Stated exercise: From the listing below, pull each line that includes "Blender".

Entries shown:
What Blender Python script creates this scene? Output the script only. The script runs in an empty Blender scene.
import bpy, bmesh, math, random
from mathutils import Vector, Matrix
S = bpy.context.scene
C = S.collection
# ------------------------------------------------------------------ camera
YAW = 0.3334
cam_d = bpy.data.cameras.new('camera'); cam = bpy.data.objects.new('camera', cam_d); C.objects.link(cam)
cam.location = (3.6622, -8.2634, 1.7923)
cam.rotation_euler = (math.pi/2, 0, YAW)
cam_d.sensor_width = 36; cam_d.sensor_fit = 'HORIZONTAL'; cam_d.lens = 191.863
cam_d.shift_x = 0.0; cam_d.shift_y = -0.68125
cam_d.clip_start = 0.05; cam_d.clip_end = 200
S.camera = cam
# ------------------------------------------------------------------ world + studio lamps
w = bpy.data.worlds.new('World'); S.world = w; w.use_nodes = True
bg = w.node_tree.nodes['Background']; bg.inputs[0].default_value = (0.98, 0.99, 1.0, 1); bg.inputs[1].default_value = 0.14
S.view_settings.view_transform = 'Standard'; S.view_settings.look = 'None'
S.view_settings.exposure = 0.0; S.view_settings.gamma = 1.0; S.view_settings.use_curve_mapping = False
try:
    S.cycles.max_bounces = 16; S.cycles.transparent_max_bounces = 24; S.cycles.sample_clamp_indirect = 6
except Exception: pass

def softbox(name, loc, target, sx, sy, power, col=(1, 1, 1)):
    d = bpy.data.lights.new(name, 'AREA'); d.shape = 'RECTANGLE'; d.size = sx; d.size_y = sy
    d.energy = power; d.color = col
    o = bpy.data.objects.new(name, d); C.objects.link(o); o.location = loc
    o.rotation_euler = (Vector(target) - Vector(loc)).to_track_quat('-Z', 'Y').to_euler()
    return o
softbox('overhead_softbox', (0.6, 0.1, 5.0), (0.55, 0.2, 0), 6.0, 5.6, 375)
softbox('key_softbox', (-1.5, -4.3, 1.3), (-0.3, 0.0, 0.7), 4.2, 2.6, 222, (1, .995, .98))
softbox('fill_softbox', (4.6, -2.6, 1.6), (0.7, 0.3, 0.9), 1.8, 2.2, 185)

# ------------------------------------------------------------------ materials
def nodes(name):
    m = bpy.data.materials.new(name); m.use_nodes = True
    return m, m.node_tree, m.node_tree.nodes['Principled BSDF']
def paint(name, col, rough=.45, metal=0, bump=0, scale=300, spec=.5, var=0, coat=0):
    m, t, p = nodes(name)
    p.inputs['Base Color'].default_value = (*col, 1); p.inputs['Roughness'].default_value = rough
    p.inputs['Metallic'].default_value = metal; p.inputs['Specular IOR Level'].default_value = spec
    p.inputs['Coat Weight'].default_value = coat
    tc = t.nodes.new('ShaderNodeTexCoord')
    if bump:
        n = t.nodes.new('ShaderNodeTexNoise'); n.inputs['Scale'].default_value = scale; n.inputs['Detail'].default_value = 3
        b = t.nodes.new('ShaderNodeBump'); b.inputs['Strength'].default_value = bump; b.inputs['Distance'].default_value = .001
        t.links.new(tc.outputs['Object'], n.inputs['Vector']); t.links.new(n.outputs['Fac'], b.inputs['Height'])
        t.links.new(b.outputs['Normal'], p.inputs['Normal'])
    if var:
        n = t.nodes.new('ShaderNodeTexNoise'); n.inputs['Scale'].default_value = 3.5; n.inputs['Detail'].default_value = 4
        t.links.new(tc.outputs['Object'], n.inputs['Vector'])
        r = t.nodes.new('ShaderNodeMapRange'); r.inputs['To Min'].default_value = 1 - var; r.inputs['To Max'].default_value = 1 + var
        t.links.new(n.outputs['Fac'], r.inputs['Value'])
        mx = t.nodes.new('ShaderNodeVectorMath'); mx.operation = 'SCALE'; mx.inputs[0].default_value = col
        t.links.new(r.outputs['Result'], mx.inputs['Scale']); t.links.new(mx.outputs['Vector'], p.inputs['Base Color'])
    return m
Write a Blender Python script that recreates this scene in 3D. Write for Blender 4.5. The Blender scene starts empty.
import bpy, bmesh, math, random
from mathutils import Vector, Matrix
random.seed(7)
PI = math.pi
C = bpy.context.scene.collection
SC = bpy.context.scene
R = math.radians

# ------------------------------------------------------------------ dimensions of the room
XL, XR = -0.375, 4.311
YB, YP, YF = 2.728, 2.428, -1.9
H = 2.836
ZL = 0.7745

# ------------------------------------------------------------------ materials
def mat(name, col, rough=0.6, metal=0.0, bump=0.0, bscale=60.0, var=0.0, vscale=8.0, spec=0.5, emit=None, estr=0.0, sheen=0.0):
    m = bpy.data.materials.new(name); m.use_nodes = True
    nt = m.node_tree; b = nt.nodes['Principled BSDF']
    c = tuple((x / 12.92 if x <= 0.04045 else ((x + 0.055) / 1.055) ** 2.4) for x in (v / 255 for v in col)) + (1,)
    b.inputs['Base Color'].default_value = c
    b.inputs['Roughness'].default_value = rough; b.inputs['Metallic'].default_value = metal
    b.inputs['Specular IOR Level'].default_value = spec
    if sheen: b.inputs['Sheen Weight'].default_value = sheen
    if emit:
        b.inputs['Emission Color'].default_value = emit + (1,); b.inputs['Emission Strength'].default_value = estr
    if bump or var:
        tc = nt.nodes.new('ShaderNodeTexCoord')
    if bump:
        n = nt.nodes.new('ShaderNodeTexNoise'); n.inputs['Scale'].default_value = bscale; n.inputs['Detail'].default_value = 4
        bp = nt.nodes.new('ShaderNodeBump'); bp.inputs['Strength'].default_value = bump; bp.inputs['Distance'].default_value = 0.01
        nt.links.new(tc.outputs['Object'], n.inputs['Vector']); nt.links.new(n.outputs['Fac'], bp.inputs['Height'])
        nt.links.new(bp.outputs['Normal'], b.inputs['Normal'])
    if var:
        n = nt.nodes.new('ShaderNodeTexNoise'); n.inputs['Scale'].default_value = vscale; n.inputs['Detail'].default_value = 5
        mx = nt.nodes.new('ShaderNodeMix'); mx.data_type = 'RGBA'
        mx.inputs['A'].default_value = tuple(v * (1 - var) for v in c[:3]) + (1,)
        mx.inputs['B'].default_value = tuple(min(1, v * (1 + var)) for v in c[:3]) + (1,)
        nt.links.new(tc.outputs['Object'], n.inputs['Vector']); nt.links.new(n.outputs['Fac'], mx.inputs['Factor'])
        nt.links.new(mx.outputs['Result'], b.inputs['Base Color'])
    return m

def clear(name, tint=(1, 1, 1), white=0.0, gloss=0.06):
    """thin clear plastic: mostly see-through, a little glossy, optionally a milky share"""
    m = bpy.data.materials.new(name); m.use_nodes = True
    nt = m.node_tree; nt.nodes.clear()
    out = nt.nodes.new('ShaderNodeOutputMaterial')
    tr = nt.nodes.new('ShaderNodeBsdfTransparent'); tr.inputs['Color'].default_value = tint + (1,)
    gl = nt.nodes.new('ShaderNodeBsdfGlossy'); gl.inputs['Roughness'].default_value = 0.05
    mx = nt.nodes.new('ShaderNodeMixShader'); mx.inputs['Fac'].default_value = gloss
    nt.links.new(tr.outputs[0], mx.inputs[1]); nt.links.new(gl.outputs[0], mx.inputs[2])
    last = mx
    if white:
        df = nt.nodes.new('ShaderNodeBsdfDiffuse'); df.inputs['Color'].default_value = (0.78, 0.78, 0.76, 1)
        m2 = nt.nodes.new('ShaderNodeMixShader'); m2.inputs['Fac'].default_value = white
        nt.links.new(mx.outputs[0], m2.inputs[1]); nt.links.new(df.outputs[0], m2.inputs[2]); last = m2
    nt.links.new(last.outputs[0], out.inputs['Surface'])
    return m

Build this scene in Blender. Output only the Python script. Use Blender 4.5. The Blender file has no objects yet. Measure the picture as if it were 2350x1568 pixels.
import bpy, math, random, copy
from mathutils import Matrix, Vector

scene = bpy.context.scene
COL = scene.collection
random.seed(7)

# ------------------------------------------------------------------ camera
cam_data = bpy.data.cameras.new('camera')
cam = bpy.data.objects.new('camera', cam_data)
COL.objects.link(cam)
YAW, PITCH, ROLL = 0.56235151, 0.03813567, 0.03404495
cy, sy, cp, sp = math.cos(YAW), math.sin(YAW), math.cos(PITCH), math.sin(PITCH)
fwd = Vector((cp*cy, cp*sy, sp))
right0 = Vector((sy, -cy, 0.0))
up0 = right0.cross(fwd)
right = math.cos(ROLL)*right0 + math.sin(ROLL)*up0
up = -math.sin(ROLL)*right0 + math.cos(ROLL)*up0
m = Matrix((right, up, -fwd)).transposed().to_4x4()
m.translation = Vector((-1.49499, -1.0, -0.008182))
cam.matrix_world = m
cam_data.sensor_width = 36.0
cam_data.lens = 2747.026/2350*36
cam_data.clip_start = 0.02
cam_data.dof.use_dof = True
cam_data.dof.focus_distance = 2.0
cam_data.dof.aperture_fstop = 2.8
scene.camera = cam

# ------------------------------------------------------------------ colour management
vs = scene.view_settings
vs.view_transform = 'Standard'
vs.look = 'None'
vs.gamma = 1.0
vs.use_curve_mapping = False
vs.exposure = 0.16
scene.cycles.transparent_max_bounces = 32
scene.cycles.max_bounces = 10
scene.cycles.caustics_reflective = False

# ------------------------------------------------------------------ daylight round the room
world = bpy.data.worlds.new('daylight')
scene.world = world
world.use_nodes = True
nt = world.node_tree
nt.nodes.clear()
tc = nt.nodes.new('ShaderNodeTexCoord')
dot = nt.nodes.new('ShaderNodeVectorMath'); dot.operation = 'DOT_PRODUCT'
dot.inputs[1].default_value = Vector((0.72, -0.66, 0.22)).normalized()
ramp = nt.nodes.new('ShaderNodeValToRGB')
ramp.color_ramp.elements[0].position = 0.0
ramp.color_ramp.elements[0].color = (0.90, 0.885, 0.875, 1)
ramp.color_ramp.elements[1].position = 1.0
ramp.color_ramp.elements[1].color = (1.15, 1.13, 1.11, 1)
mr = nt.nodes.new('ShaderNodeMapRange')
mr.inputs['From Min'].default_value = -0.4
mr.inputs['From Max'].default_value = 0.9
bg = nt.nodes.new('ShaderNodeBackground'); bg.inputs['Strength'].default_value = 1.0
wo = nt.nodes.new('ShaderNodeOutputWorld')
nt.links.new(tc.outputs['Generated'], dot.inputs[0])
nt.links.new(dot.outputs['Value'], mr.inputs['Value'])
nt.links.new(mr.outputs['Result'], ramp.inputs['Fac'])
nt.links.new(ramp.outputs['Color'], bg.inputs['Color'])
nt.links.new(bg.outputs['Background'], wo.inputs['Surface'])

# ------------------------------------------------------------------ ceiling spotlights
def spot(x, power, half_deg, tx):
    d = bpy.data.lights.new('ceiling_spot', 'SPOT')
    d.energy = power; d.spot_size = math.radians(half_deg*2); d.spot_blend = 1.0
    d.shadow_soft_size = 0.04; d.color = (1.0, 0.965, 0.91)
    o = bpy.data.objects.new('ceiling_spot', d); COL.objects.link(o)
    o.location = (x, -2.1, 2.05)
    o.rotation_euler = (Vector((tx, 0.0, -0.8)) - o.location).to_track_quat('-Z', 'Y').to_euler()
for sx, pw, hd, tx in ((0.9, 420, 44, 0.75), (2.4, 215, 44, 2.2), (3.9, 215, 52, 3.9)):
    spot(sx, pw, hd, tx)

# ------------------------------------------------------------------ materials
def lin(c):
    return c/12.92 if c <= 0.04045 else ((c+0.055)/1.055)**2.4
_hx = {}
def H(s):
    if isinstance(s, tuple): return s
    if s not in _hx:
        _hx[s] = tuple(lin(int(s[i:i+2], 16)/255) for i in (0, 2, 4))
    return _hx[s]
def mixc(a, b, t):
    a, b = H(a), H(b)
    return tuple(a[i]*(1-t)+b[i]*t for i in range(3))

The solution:
What Blender Python script creates this scene? Output the script only. The script runs in an empty Blender scene.
Write a Blender Python script that recreates this scene in 3D. Write for Blender 4.5. The Blender scene starts empty.
Build this scene in Blender. Output only the Python script. Use Blender 4.5. The Blender file has no objects yet. Measure the picture as if it were 2350x1568 pixels.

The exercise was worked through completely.